Residents pitch in, clean up city And police stations open doors for public to visit, help officers


From Pigtown to Pinehurst, a volunteer spirit swept Baltimore yesterday -- and its streets, porches and alleys -- as 40 neighborhood organizations assisted by city public works crews marked the start of an annual cleanup campaign with a new name.

Mayor Kurt L. Schmoke spoke of a connection between "crime and grime" in a morning ceremony on a West Baltimore parking lot to launch one neighborhood's effort in the Community Pitch-In Program.

That theme seemed to carry over to a citywide Police Department open house also held yesterday.

All nine city police districts opened their doors to recruit members for the "Blue Crew," a new neighborhood volunteer program. Participants would donate time for tasks ranging from serving as neighborhood block captains to clerical tasks in police stations.

Police Commissioner Thomas C. Frazier, who visited each district station house, said the timing of the cleanup and open house was "serendipitous," noting that both were inspired by the concept of solving problems "block by block."

"Physical environment is as important as good law enforcement," Frazier said at the Northern District station, where cinnamon cake was served to visitors. "If you take it block by block, pretty soon we're talking about a neighborhood."

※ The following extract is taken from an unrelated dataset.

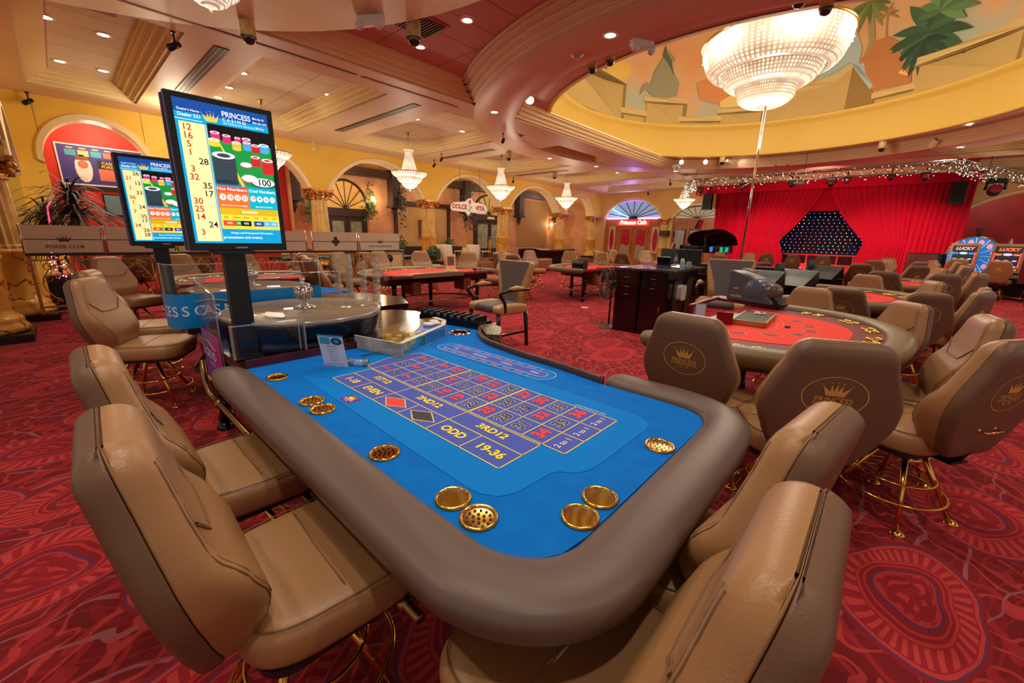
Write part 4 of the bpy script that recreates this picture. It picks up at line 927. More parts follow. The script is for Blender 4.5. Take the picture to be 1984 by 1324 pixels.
# ------------------------------------------------------------------ curved acrylic shields with printed panels
def shield(label, pts, zt, zb, zp, c1, c2, S, texts, cat='wheel shield'):
    t = thing('wheel_shield', label, cat, (0, 0, 0)); P = catmull([(x, y, 0) for x, y in pts], 6)
    def strip(za, zb_, m, nm, off=0.0, par=t, thick=.008):
        b = MB(); sec = []
        for i, p in enumerate(P):
            d = (P[min(i + 1, len(P) - 1)] - P[max(i - 1, 0)]).normalized(); n_ = Vector((d.y, -d.x, 0)); f = i / (len(P) - 1)
            a = za(f) if callable(za) else za; c = zb_(f) if callable(zb_) else zb_
            sec.append([p + n_ * off + Vector((0, 0, a)), p + n_ * (off + thick) + Vector((0, 0, a)), p + n_ * (off + thick) + Vector((0, 0, c)), p + n_ * off + Vector((0, 0, c))])
        b.loft(sec, 0, False, True, True); return b.build(nm, m, par)
    pane = strip(zb, zt, [acryl], 'clear_pane')
    b = MB(); b.tube([p + Vector((0, 0, zt(i / (len(P) - 1)) if callable(zt) else zt)) for i, p in enumerate(P)], .0045, 6); b.tube([P[0] + Vector((0, 0, zb(0) if callable(zb) else zb)), P[0] + Vector((0, 0, zt(0) if callable(zt) else zt))], .004, 6)
    b.tube([P[-1] + Vector((0, 0, zb(1) if callable(zb) else zb)), P[-1] + Vector((0, 0, zt(1) if callable(zt) else zt))], .005, 6); b.build('pane_edge', acryl2, t)
    pn = strip(zb, zp, [c1], 'printed_panel', .0085, t, .002)
    return t, P, pn
panel_blue = mat('panel_blue', (0, 132, 214), .35); panel_vio = bpy.data.materials.new('panel_violet'); panel_vio.use_nodes = True
nt = panel_vio.node_tree; bs = nt.nodes['Principled BSDF']; bs.inputs['Roughness'].default_value = .3; tc = nt.nodes.new('ShaderNodeTexCoord'); sp_ = nt.nodes.new('ShaderNodeSeparateXYZ'); rp = nt.nodes.new('ShaderNodeValToRGB')
nt.links.new(tc.outputs['Generated'], sp_.inputs[0]); nt.links.new(sp_.outputs[0], rp.inputs[0]); nt.links.new(rp.outputs[0], bs.inputs['Base Color'])
rp.color_ramp.elements[0].color = (*lin((44, 66, 170)), 1); rp.color_ramp.elements[1].color = (*lin((190, 40, 150)), 1); rp.color_ramp.elements[0].position = .2
# near table: side Y=-0.92 wrapping the wheel end
ptsA = [(-1.56, .20), (-1.57, -.3), (-1.57, -.70), (-1.54, -.81), (-1.45, -.855), (-1.2, -.862), (-.93, -.866)]
sA, PA, pnA = shield('clear curved shield with violet casino lettering at the left end of the near table', ptsA, lambda f: 1.18 if f < .68 else 1.18 - .05 * (f - .68) / .32, lambda f: .50, lambda f: .86, panel_vio, None, None, None)
def along(P, s):
    L_ = 0
    for a, c in zip(P[:-1], P[1:]):
        d = (c - a).length
        if L_ + d >= s: return a + (c - a) * ((s - L_) / d), (c - a).normalized()
        L_ += d
    return P[-1], (P[-1] - P[-2]).normalized()
def letter_row(b, P, s, s0, z, size, mi=0, off=.0125, adv=.62, bold=.01):
    pos = s0
    for ch in s:
        p, d = along(P, pos); n_ = Vector((d.y, -d.x, 0)); 
        if ch != ' ': b.text(ch, size, basis(p + n_ * off + Vector((0, 0, z)), d, (0, 0, 1)), mi, bold)
        pos += size * adv * (.55 if ch in 'I ' else 1)
b = MB(); letter_row(b, PA, 'ESS CASINO', 1.09, .70, .088, adv=.52); letter_row(b, PA, 'INTERNATIONAL', 1.30, .64, .022)
b.tube([along(PA, 1.22 + .035 * k)[0] + Vector((0, -.013, .775 + .018 * sin(k * .6))) for k in range(10)], .003, 4, 1); b.build('panel_lettering', [mat('panel_white', (224, 224, 240), .5), gold_print], pnA)
ptsB = [(-1.83, -.92), (-2.2, -.93), (-2.9, -.93), (-3.15, -.92), (-3.38, -.86), (-3.50, -.70), (-3.52, -.3)]
ptsB = [(-3.55, -.25), (-3.54, -.62), (-3.42, -.86), (-3.2, -.95), (-2.9, -.965), (-2.3, -.965), (-1.78, -.965)]
ptsB = [(-1.98, -.965), (-1.88, -.965), (-1.79, -.945), (-1.755, -.90), (-1.75, -.80), (-1.75, -.5), (-1.75, .1)]
sB, PB, pnB = shield('clear shield with blue casino lettering wrapping the second wheel', ptsB, 1.26, .79, 1.045, panel_blue, None, None, None)
b = MB(); letter_row(b, PB, 'CESS CASINO', .10, .915, .105, adv=.52); letter_row(b, PB, 'INTERNATIONAL', .36, .855, .024)
b.tube([along(PB, .33 + .03 * k)[0] + Vector((.013, 0, .985 + .012 * sin(k * .6))) for k in range(10)], .004, 4, 1); b.build('panel_lettering', [mat('panel_white'), gold_print], pnB)
# small clear tray panel at the rail end
t = thing('acrylic_tray', 'low clear acrylic side panel standing where the padded rail begins', 'acrylic panel', (-.52, -.80, TZ)); b = MB()
Mx = basis((0, 0, 0), (.04, .34, 0), (0, 0, 1)); b.bb((-.10, .045, 0), (.27, .23, .004), 0, Mx); b.build('clear_pane', acryl, t)
b = MB(); b.bb((-.10, .223, -.002), (.27, .23, .006), 0, Mx); b.bb((.262, .045, -.004), (.27, .23, .02), 0, Mx); b.bb((-.10, .045, -.004), (-.088, .23, .02), 0, Mx); b.bb((.235, .05, -.002), (.24, .225, .012), 0, Mx); b.build('pane_edge', acryl2, t)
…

The Department of Public Works estimated that more than 2,000 city residents took part in the cleanup, filling its trucks with 220 tons of litter. The city also supplied shovels, bags and gloves, but the people did the rest of the work. "There's always a faithful few," said Romina Campbell, 43, president of the Pinehurst neighborhood organization. She and others, including 74-year-old Lucile Brown, tackled the 20-bag task of cleaning up a vacant filling station lot at Bentalou Street and Edmondson Avenue.

The point of the Pitch-In Program is to encourage "every community in the city to participate throughout the spring, summer and fall," meaning all 800 of its neighborhood organizations, said Kurt Kocher, a public works spokesman.

At the Northern open house, Charles Village resident Mary Larson dropped by to thank officers for being "generally more visible" in her neighborhood. In addition to the cake, she received a free car-theft deterrent club and a sticker that allows police to stop and search her car if it is being driven between 10 p.m. and 6 a.m.

On another side of town, about 100 people visited the Southern District station, and three new volunteers signed up for its Police Athletic League youth supervision program.

"I saw some new faces," said the district's commander, Maj. Kathleen Patek, "so that was good."